Boundary conditions for weight function in weak form of an ODE or PDE

boundary value problemordinary differential equationspartial differential equations

I am really quite confused by how to pick a weight function's boundary conditions when evaluating the weak form of a differential equation.

For example, given this ODE in the domain $0<x<1$:
$$u'''' + \frac{2}{x} u''' = 0$$
where $u(0) = u(1) = 0$ (Dirichlet BCs) and $u'(0) = u'(1) = 0$ (Neumann BCs), we pick a weight function $w(x)$ with the exact same Dirichlet and Neumann BCs, i.e. $w(0) = w(1) = w'(0) = w'(1) = 0$, such that the boundary terms from subsequent IBP all vanish.

However, when given this ODE in the domain $-1<x<1$:
$$xu''+2u'+2u = 0$$ with $u(1) = 0$ and $u(-1) = -2$, we instead pick an arbitrary weight function such that $w(1) = w(-1) = 0$ (not the same as the Dirichlet BCs of $u$) such that the boundary term from the subsequent IBP vanishes.

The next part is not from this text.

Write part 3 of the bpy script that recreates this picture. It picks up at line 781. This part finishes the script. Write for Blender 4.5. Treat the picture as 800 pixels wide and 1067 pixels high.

Lastly, given Poisson's equation (a PDE):
$$- \nabla^2u = f$$
with $$
\begin{aligned}
u=0 & \text { on } S_g, \\
\nabla u \cdot \boldsymbol{n}=h & \text { on } S_h,
\end{aligned}
$$

where$S_g$ and $S_h$ cover the entire boundary but do not overlap, the weight function we pick is 0 on $S_g$ (i.e. same Dirichlet BC but not the same Neumann BC).

This leaves us with the following weak form:
$$
\int_V \nabla w \cdot \nabla u d V=\int_V w f d V+\int_{S_h} w h d S
$$

where now the boundary term from IBP hasn't fully vanished (since we only picked $w=0$ on $S_g$ and not $S$ entirely).

So I can't seem to figure out how to pick the boundary conditions of the weight function $w$. E.g. in the case of the two ODEs I described, we pick the BCs of $w$ such that the boundary terms from IBP vanish (i.e. are equal to 0). Whereas with the PDE, the weight function we pick has boundary conditions such that the boundary term (surface integral) doesn't vanish.

Is there a different approach to ODEs and PDEs?

I would very much appreciate someone describing the general rules to follow with regards to the boundary conditions of $w$.

Best Answer

In your first problem, integrate by parts until the same number of derivatives of $u$ and $w$ appear. (This does not always happen in the setting of PDE but it is a good heuristic to lean on before you have encountered more subtle situations.) Then these boundary terms will die irrespective of what $u$ is if $w$ and $w'$ vanish on the boundary, so you impose that and let $w$ otherwise be arbitrary. That last remark is important: the more boundary conditions you impose on $w$, the less your weak formulation pins down the solution, so you want to impose as few of those as you can. If you impose too many, you may lose uniqueness when you didn't need to do so.

In your second problem, you do the same thing, and now again the boundary terms die irrespective of what $u$ is if $w$ vanishes on the boundary.

In your third problem, you do the same thing, and now you can bake the Neumann BC into the equation (replacing the flux with what it would be if $u$ satisfied the BC). You can do that instead of just killing the term by imposing an additional BC onto $w$. One benefit of this is that you don't need as many boundary derivatives of $u$ to exist, which means you demand less regularity of the solution and even of the given boundary data. Another benefit is that you again impose fewer BCs on $w$, which sets you up better to get a unique solution.